Appalling Lack Of Interest In Presidential Campaign

Posted: March 29, 1988

LOS ANGELES — This may be the year in which we finally receive an answer to the question, ''What if they held an election and nobody came?" From one region to another, the electorate is exhibiting intense disinterest in the candidates fielded by both the Democratic and Republican parties.

The mascot for this year's campaign ought to be the little varmint now under consideration by the California legislature as the state's official mollusk: the laconic and uninspiring banana slug.

The hype surrounding Super Tuesday, the combined primary circus that was supposed to make the South rise again as a political force, didn't spark the interest of television viewers. Of the 68 network shows broadcast during Super Tuesday week, "Campaign '88" coverage came in dead last.

On CBS, only 8 percent of the available audience tuned in to learn who won the primary races, while 39 percent watched Olympic figure skating, ice hockey and luge on ABC.

Why this appalling lack of interest?

Newton Minow, former chairman of the Federal Communications Commission, thinks he knows.

"None of the presidential candidates utters a word that lifts your heart," he says. Furthermore, "the system is a serious mistake that's steadily getting worse."

Minow doesn't like the primary gauntlet that candidates are forced to run. He prefers the "brokered" or "open" conventions that were the rule prior to the reforms instituted in the early 1970s to broaden participation in the selection of presidential candidates.

Minow sees such a process as a kind of "representative democracy," not unlike the way Congress works, where those elected represent their constituents. Minow believes that by letting party professionals, including elected officials at the national, state and local levels, select each party's standard bearer, we would have higher quality candidates from which to choose. He reasons that such professionals "would be better judges of the potential presidents than the average voter can be."

It's fair to say that today there is a general confusion as to what kind of leadership voters want. But it's clear what they don't want: candidates who lack charisma.

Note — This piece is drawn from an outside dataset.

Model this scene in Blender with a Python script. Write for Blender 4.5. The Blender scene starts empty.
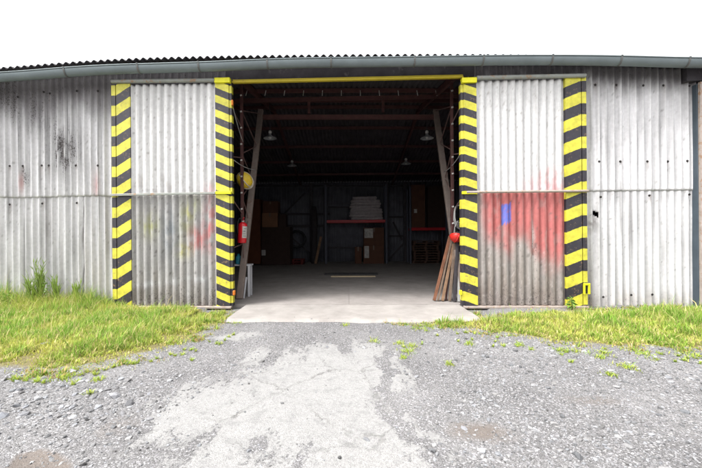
import bpy, bmesh, math, random
import numpy as np
from mathutils import Vector, Matrix, noise
random.seed(7); rng = np.random.default_rng(11)
R = math.radians
sc = bpy.context.scene
COL = sc.collection

# ------------------------------------------------------------------ camera
F = 351.0                                  # focal length in photo pixels (18 mm on a 36 mm sensor)
CAM = Vector((0.0, -7.5, 1.53))
SHIFT = 0.0232
ROT = Matrix.Rotation(R(2.0), 3, 'Z') @ Matrix.Rotation(R(90), 3, 'X') @ Matrix.Rotation(R(-0.42), 3, 'Z')
cd = bpy.data.cameras.new('camera'); cam = bpy.data.objects.new('camera', cd); COL.objects.link(cam)
cd.sensor_width = 36; cd.lens = 18; cd.shift_x = SHIFT; cd.clip_start = .05; cd.clip_end = 800
cam.matrix_world = Matrix.Translation(CAM) @ ROT.to_4x4()
sc.camera = cam

def ray(px, py):
    return ROT @ Vector(((px - 351) / F + SHIFT * 2, -(py - 234) / F, -1))
def P(px, py, Y):                          # photo pixel -> point on the vertical plane y = Y
    d = ray(px, py); t = (Y - CAM.y) / d.y
    return CAM + d * t
def G(px, py, z=0.0):                      # photo pixel -> point on the ground
    d = ray(px, py); t = (z - CAM.z) / d.z
    return CAM + d * t
RT = ROT.transposed()
def proj(x, y, z):
    c = RT @ (Vector((x, y, z)) - CAM)
    return 351 + F * (c.x / -c.z - SHIFT * 2), 234 - F * c.y / -c.z
def lerp(tab, x):
    return float(np.interp(x, [t[0] for t in tab], [t[1] for t in tab]))
def sm(a, b, x):
    t = min(1, max(0, (x - a) / (b - a))); return t * t * (3 - 2 * t)
def nz(x, y, z=0.0): return noise.noise(Vector((x, y, z)))
def fb(x, y, z=0.0, o=4): return noise.fractal(Vector((x, y, z)), 1.0, 2.0, o)
def mix(a, b, t): return tuple(a[i] + (b[i] - a[i]) * t for i in range(3))

# ------------------------------------------------------------------ materials
def mat(name, col=(.5, .5, .5), rough=.7, metal=0.0, var=.25, scale=6.0, bump=.0, bscale=60, attr=None, rust=None, rust_amt=.5, spec=.3):
    m = bpy.data.materials.new(name); m.use_nodes = True
    nt = m.node_tree; N = nt.nodes; L = nt.links
    b = N['Principled BSDF']; b.inputs['Roughness'].default_value = rough; b.inputs['Metallic'].default_value = metal
    b.inputs['Specular IOR Level'].default_value = spec
    tc = N.new('ShaderNodeTexCoord')
    n1 = N.new('ShaderNodeTexNoise'); n1.inputs['Scale'].default_value = scale; n1.inputs['Detail'].default_value = 8; n1.inputs['Roughness'].default_value = .65
    L.new(tc.outputs['Object'], n1.inputs['Vector'])
    mr = N.new('ShaderNodeMapRange'); mr.inputs[1].default_value = .25; mr.inputs[2].default_value = .75
    mr.inputs[3].default_value = 1 - var; mr.inputs[4].default_value = 1 + var
    L.new(n1.outputs['Fac'], mr.inputs[0])
    mx = N.new('ShaderNodeMix'); mx.data_type = 'RGBA'; mx.blend_type = 'MULTIPLY'; mx.inputs[0].default_value = 1
    if attr:
        at = N.new('ShaderNodeAttribute'); at.attribute_name = attr; L.new(at.outputs['Color'], mx.inputs[6])
    else:
        mx.inputs[6].default_value = (*col, 1)
    L.new(mr.outputs[0], mx.inputs[7])
    out = mx.outputs[2]
    if rust:
        n2 = N.new('ShaderNodeTexNoise'); n2.inputs['Scale'].default_value = scale * 1.7; n2.inputs['Detail'].default_value = 10; n2.inputs['Roughness'].default_value = .7
        L.new(tc.outputs['Object'], n2.inputs['Vector'])
        m2 = N.new('ShaderNodeMapRange'); m2.inputs[1].default_value = .72 - .3 * rust_amt; m2.inputs[2].default_value = .80 - .3 * rust_amt
        L.new(n2.outputs['Fac'], m2.inputs[0])
        x2 = N.new('ShaderNodeMix'); x2.data_type = 'RGBA'; x2.inputs[7].default_value = (*rust, 1)
        L.new(m2.outputs[0], x2.inputs[0]); L.new(out, x2.inputs[6]); out = x2.outputs[2]
    L.new(out, b.inputs['Base Color'])
    if bump:
        n3 = N.new('ShaderNodeTexNoise'); n3.inputs['Scale'].default_value = bscale; n3.inputs['Detail'].default_value = 6
        L.new(tc.outputs['Object'], n3.inputs['Vector'])
        bp = N.new('ShaderNodeBump'); bp.inputs['Strength'].default_value = bump; bp.inputs['Distance'].default_value = .01
        L.new(n3.outputs['Fac'], bp.inputs['Height']); L.new(bp.outputs['Normal'], b.inputs['Normal'])
    return m

def stripe_mat():
    m = bpy.data.materials.new('hazard_stripes'); m.use_nodes = True
    nt = m.node_tree; N = nt.nodes; L = nt.links; b = N['Principled BSDF']; b.inputs['Roughness'].default_value = .5
    at = N.new('ShaderNodeAttribute'); at.attribute_name = 'stripe'
    tc = N.new('ShaderNodeTexCoord')
    n0 = N.new('ShaderNodeTexNoise'); n0.inputs['Scale'].default_value = 22; n0.inputs['Detail'].default_value = 5
    L.new(tc.outputs['Object'], n0.inputs['Vector'])
    ad = N.new('ShaderNodeMath'); ad.operation = 'MULTIPLY_ADD'; ad.inputs[1].default_value = .05; L.new(n0.outputs['Fac'], ad.inputs[0]); L.new(at.outputs['Fac'], ad.inputs[2])
    fr = N.new('ShaderNodeMath'); fr.operation = 'FRACT'; L.new(ad.outputs[0], fr.inputs[0])
    gt = N.new('ShaderNodeMapRange'); gt.inputs[1].default_value = .495; gt.inputs[2].default_value = .515; L.new(fr.outputs[0], gt.inputs[0])
    n1 = N.new('ShaderNodeTexNoise'); n1.inputs['Scale'].default_value = 5; n1.inputs['Detail'].default_value = 10; n1.inputs['Roughness'].default_value = .7
    L.new(tc.outputs['Object'], n1.inputs['Vector'])
    v = N.new('ShaderNodeMapRange'); v.inputs[1].default_value = .3; v.inputs[2].default_value = .7; v.inputs[3].default_value = .58; v.inputs[4].default_value = 1.10; L.new(n1.outputs['Fac'], v.inputs[0])
    mx = N.new('ShaderNodeMix'); mx.data_type = 'RGBA'; mx.inputs[6].default_value = (.62, .575, .055, 1); mx.inputs[7].default_value = (.028, .025, .034, 1)
    L.new(gt.outputs[0], mx.inputs[0])
    ml = N.new('ShaderNodeMix'); ml.data_type = 'RGBA'; ml.blend_type = 'MULTIPLY'; ml.inputs[0].default_value = 1
    L.new(mx.outputs[2], ml.inputs[6]); L.new(v.outputs[0], ml.inputs[7])
    # scratches, chips and mud
    n2 = N.new('ShaderNodeTexNoise'); n2.inputs['Scale'].default_value = 16; n2.inputs['Detail'].default_value = 11; n2.inputs['Roughness'].default_value = .75
    L.new(tc.outputs['Object'], n2.inputs['Vector'])
    ch = N.new('ShaderNodeMapRange'); ch.inputs[1].default_value = .565; ch.inputs[2].default_value = .64; L.new(n2.outputs['Fac'], ch.inputs[0])
    sx = N.new('ShaderNodeSeparateXYZ'); L.new(tc.outputs['Object'], sx.inputs[0])
    lo = N.new('ShaderNodeMapRange'); lo.inputs[1].default_value = 1.6; lo.inputs[2].default_value = 0.0; lo.inputs[3].default_value = .45; lo.inputs[4].default_value = 1.0; L.new(sx.outputs[2], lo.inputs[0])
    ch2 = N.new('ShaderNodeMath'); ch2.operation = 'MULTIPLY'; L.new(ch.outputs[0], ch2.inputs[0]); L.new(lo.outputs[0], ch2.inputs[1])
    m3 = N.new('ShaderNodeMix'); m3.data_type = 'RGBA'; m3.inputs[7].default_value = (.24, .15, .08, 1)
    L.new(ch2.outputs[0], m3.inputs[0]); L.new(ml.outputs[2], m3.inputs[6]); L.new(m3.outputs[2], b.inputs['Base Color'])
    return m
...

Writing in the March issue of Rolling Stone magazine, William Greider summarizes the findings of a major survey of the Baby Boom generation, those often-polled 18-to 44-year-old Americans. Says Greider, "When this generation looks at politics, even the most familiar names seem boring . . . Despite the youthful activism of two decades ago, this generation hangs back from politics. Only one in three said that he or she followed the news regularly. Only 6 percent said that they regularly volunteered for campaigns or contributed money . . ."

What's it going to take to rekindle the fire that has gone out of American politics? I suspect it will take some candidates with the guts to articulate well-thought-out domestic and foreign policies based on sound ideological truths, fueled with personal conviction and based on historical precedent.

This Baby Boom generation has been largely self-centered and unaware of the forces that have driven men and women toward the common good or, in the opposite direction, toward the brink of destruction. They want "peace" and ''justice" - but don't know where to turn to achieve these twin goals.

The Rolling Stone survey reveals a chronic and widespread naivete among the Baby Boomers. Theirs is idealism without pragmatism; a confused hodge-podge of dashed dreams and diminished hopes. As Greider writes, "Above all, what this generation seems to yearn for is that which it lost - moral leadership." Having dispensed with the old morality, this generation has awakened too late to the sleight of hand performed by the social deceivers in academia and the media who sold them the old immorality packaged as new morality.

After throwing off the shackles of restraint and resolve, this generation now laments the consequences of its own choices. If their souls are impoverished, it is because, to draw from Allan Bloom's book, their minds have been closed.

Many of these Baby Boomers suffer from retarded moral, spiritual and intellectual development that has kept them from seeing beyond their own personal needs.

Perhaps until these Boomers catch some enthusiasm about their country and its future, Newton Minow's suggestion for brokered conventions might not be a bad idea.